Everything from the first line down to the line containing "list of volumes;" is to be retyped exactly, both ends included, with pictures left out.
********************
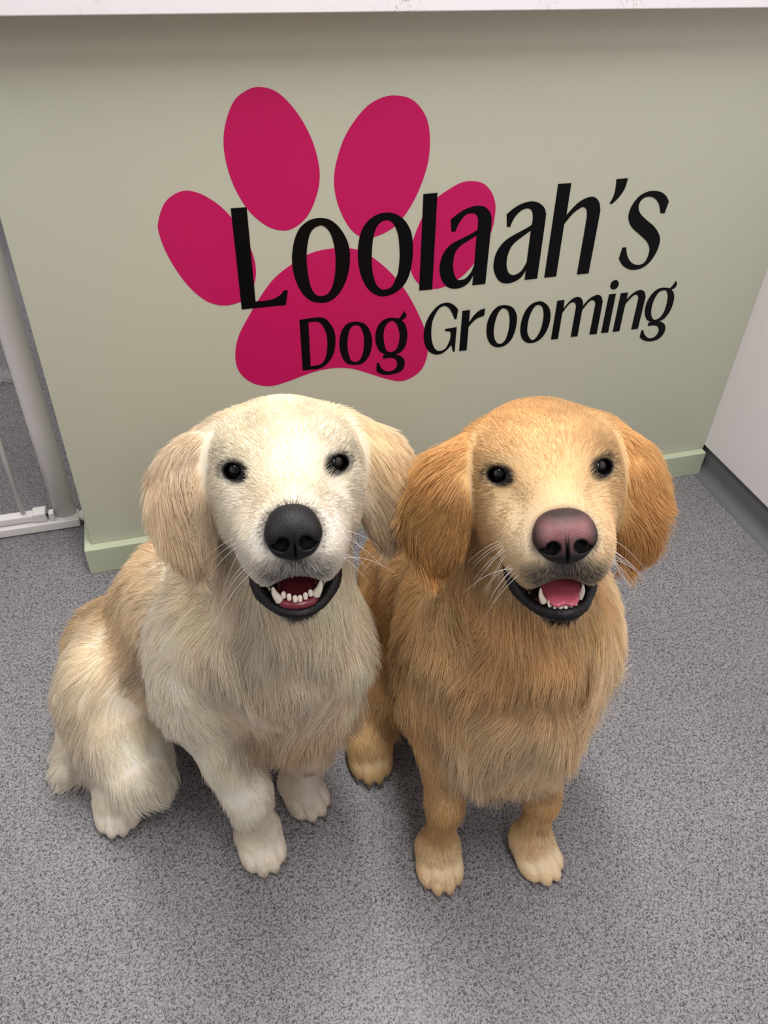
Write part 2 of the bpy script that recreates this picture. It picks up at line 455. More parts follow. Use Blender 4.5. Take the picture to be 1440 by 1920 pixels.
class Body:
    """A list of volumes; each carries the coat it wears (flow, length, colour)."""

    def __init__(self):
        self.P, self.S = [], []
        self.M, self.O = np.eye(3), np.zeros(3)
        self.g = 0            # volumes of one group blend softly with each other, crisply with the rest

    def frame(self, O, M):
        self.O, self.M = np.asarray(O, float), np.asarray(M, float)

    def _p(self, c):
        return self.O + self.M @ np.asarray(c, float)

    def rc(self, a, ra, b, rb, k=0.03, flow=(0, 0, -1), ln=0.03, col=(220, 200, 170), lift=0.25, dens=1.0):
        self.P.append(('c', self._p(a), ra, self._p(b), rb, k, nrm(self.M @ np.asarray(flow, float)), ln, lin(col), lift, dens, self.g))

    def el(self, c, r, rot=(0, 0, 0), k=0.03, flow=(0, 0, -1), ln=0.03, col=(220, 200, 170), lift=0.25, dens=1.0):
        Rm = self.M @ np.array((Matrix.Rotation(math.radians(rot[2]), 3, 'Z') @ Matrix.Rotation(math.radians(rot[1]), 3, 'Y') @ Matrix.Rotation(math.radians(rot[0]), 3, 'X')))
        self.P.append(('e', self._p(c), np.asarray(r, float), Rm, None, k, nrm(self.M @ np.asarray(flow, float)), ln, lin(col), lift, dens, self.g))

    def cut(self, c, r, rot=(0, 0, 0), k=0.004, col=None):
        Rm = self.M @ np.array((Matrix.Rotation(math.radians(rot[2]), 3, 'Z') @ Matrix.Rotation(math.radians(rot[1]), 3, 'Y') @ Matrix.Rotation(math.radians(rot[0]), 3, 'X')))
        self.S.append(('e', self._p(c), np.asarray(r, float), Rm, None, k, None if col is None else lin(col)))

    @staticmethod
    def _d(p, X):
        if p[0] == 'c':
            _, a, ra, b, rb = p[:5]
            ab = b - a
            t = np.clip((X - a) @ ab / (ab @ ab), 0, 1)
            return np.linalg.norm(X - a - t[:, None] * ab, axis=1) - (ra + (rb - ra) * t)
        _, c, r, Rm = p[:4]
        q = (X - c) @ Rm
        k0 = np.linalg.norm(q / r, axis=1)
        k1 = np.linalg.norm(q / (r * r), axis=1) + 1e-9
        return k0 * (k0 - 1) / k1

    GK = 0.009

    def groups(self, X):
        D = {}
        for p in self.P:
            e, g = self._d(p, X), p[11]
            if g not in D:
                D[g] = e
                continue
            k = p[5]
            h = np.maximum(k - np.abs(D[g] - e), 0) / k
            D[g] = np.minimum(D[g], e) - h * h * k * 0.25
        return D

    def dist(self, X):
        D = self.groups(X)
        d = D.pop(0) if 0 in D else D.pop(next(iter(D)))
        for e in D.values():
            k = self.GK
            h = np.maximum(k - np.abs(d - e), 0) / k
            d = np.minimum(d, e) - h * h * k * 0.25
        for s in self.S:
            e = -self._d(s, X)
            k = s[5]
            h = np.maximum(k - np.abs(d - e), 0) / k
            d = np.maximum(d, e) + h * h * k * 0.25
        return d

    def coat(self, X, soft=0.010):
        """blend flow / length / colour / lift / density of the nearest volumes"""
        D = np.stack([self._d(p, X) for p in self.P], 1)
        g = np.array([p[11] for p in self.P])
        G = self.groups(X)
        own = np.stack([G.get(k, np.full(len(X), 9.0)) for k in range(3)], 1).argmin(1)
        D = D + 0.030 * (own[:, None] != g[None])
        W = np.exp(-(D - D.min(1, keepdims=True)) / soft)
        W /= W.sum(1, keepdims=True)
        g = lambda i: np.stack([np.atleast_1d(p[i]) for p in self.P])
        return W @ g(6), (W @ g(7))[:, 0], W @ g(8), (W @ g(9))[:, 0], (W @ g(10))[:, 0]

    def mesh(self, h, pad=0.02):
        lo, hi = np.full(3, 9.0), np.full(3, -9.0)
        for p in self.P:
            if p[0] == 'c':
                for c, r in ((p[1], p[2]), (p[3], p[4])):
                    lo, hi = np.minimum(lo, c - r), np.maximum(hi, c + r)
            else:
                r = np.sqrt(((p[3] * p[2]) ** 2).sum(1))
                lo, hi = np.minimum(lo, p[1] - r), np.maximum(hi, p[1] + r)
        lo, hi = lo - pad, hi + pad
        B = 4
        nb = np.ceil((hi - lo) / (h * B)).astype(int)
        gi = np.stack(np.meshgrid(*[np.arange(k) for k in nb], indexing='ij'), -1).reshape(-1, 3)
        dc = self.dist(lo + (gi + 0.5) * h * B)
        n = nb * B
        F = np.where(dc > 0, 1.0, -1.0).astype(np.float32).reshape(nb)
        F = F.repeat(B, 0).repeat(B, 1).repeat(B, 2)
        act = gi[np.abs(dc) < h * B * 1.9]
        off = np.stack(np.meshgrid(*[np.arange(B)] * 3, indexing='ij'), -1).reshape(-1, 3)
        idx = (act[:, None, :] * B + off[None])
        X = (lo + (idx + 0.5) * h).astype(np.float32)
        Xc = lo + (act + 0.5) * h * B
        G = {}
        for p in self.P:
            k = p[5]
            if p[11] not in G:
                G[p[11]] = np.full(X.shape[:2], 1.0, np.float32)
            d = G[p[11]]
            sel = np.nonzero(self._d(p, Xc) < k + h * B * 4.0 + 0.012)[0]
            if len(sel):
                e = self._d(p, X[sel].reshape(-1, 3)).reshape(len(sel), -1)
                a = d[sel]
                q = np.maximum(k - np.abs(a - e), 0) / k
                d[sel] = np.minimum(a, e) - q * q * k * 0.25
        d = G.pop(0) if 0 in G else G.pop(next(iter(G)))
        for e in G.values():
            q = np.maximum(self.GK - np.abs(d - e), 0) / self.GK
            d = np.minimum(d, e) - q * q * self.GK * 0.25
        for p in self.S:
            k = p[5]
            sel = np.nonzero(self._d(p, Xc) < k + h * B * 4.0 + 0.012)[0]
            if len(sel):
                e = -self._d(p, X[sel].reshape(-1, 3)).reshape(len(sel), -1)
                a = d[sel]
                q = np.maximum(k - np.abs(a - e), 0) / k
                d[sel] = np.maximum(a, e) + q * q * k * 0.25
        ii = idx.reshape(-1, 3)
        F[ii[:, 0], ii[:, 1], ii[:, 2]] = d.ravel()
        # surface nets
        cs = [F[i:n[0] - 1 + i, j:n[1] - 1 + j, k:n[2] - 1 + k] for i in (0, 1) for j in (0, 1) for k in (0, 1)]
        neg = sum((c < 0).astype(np.int8) for c in cs)
        cell = np.argwhere((neg > 0) & (neg < 8))
        vid = np.full(n - 1, -1, np.int64)
        vid[tuple(cell.T)] = np.arange(len(cell))
        val = np.stack([c[tuple(cell.T)] for c in cs], 1)
        cor = np.array([(i, j, k) for i in (0, 1) for j in (0, 1) for k in (0, 1)], float)
        acc, cnt = np.zeros((len(cell), 3)), np.zeros(len(cell))
        for a in range(8):
            for b in range(a + 1, 8):
                if np.abs(cor[a] - cor[b]).sum() != 1:
                    continue
                va, vb = val[:, a], val[:, b]
                mk = (va < 0) != (vb < 0)
                t = np.where(mk, va / np.where(mk, va - vb, 1), 0)
                acc += mk[:, None] * (cor[a] + t[:, None] * (cor[b] - cor[a]))
                cnt += mk
        V = lo + (cell + acc / cnt[:, None] + 0.5) * h
        Q = []
        for ax in range(3):
            u, v = (ax + 1) % 3, (ax + 2) % 3
            sl0 = [slice(None)] * 3
            sl1 = [slice(None)] * 3
            sl0[ax], sl1[ax] = slice(0, -1), slice(1, None)
            A, Bv = F[tuple(sl0)], F[tuple(sl1)]
            e = np.argwhere((A < 0) != (Bv < 0))
            e = e[(e[:, u] > 0) & (e[:, v] > 0) & (e[:, u] < n[u] - 1) & (e[:, v] < n[v] - 1)]
            flip = A[tuple(e.T)] < 0
            q = []
            for du, dv in ((1, 1), (0, 1), (0, 0), (1, 0)):
                c = e.copy()
                c[:, u] -= du
                c[:, v] -= dv
                q.append(vid[tuple(c.T)])
            q = np.stack(q, 1)
            q[~flip] = q[~flip][:, ::-1]
            Q.append(q)
        Q = np.concatenate(Q)
        return V, Q[(Q >= 0).all(1)]


def np_mesh(name, V, Q, material, parent=None, col=None):
    me = bpy.data.meshes.new(name)
    me.vertices.add(len(V))
    me.vertices.foreach_set('co', V.astype(np.float32).ravel())
    me.loops.add(Q.size)
    me.loops.foreach_set('vertex_index', Q.astype(np.int32).ravel())
    me.polygons.add(len(Q))
    me.polygons.foreach_set('loop_start', np.arange(0, Q.size, 4, dtype=np.int32))
    me.polygons.foreach_set('use_smooth', np.ones(len(Q), bool))
    me.update(calc_edges=True)
    if col is not None:
        at = me.attributes.new('coat', 'FLOAT_COLOR', 'POINT')
        at.data.foreach_set('color', np.concatenate([col, np.ones((len(col), 1))], 1).astype(np.float32).ravel())
    me.materials.append(material)
    o = bpy.data.objects.new(name, me)
    COL.objects.link(o)
    o.parent = parent
    return o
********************
EXERCISE RESULT:
Write part 2 of the bpy script that recreates this picture. It picks up at line 455. More parts follow. Use Blender 4.5. Take the picture to be 1440 by 1920 pixels.
class Body:
    """A list of volumes; each carries the coat it wears (flow, length, colour)."""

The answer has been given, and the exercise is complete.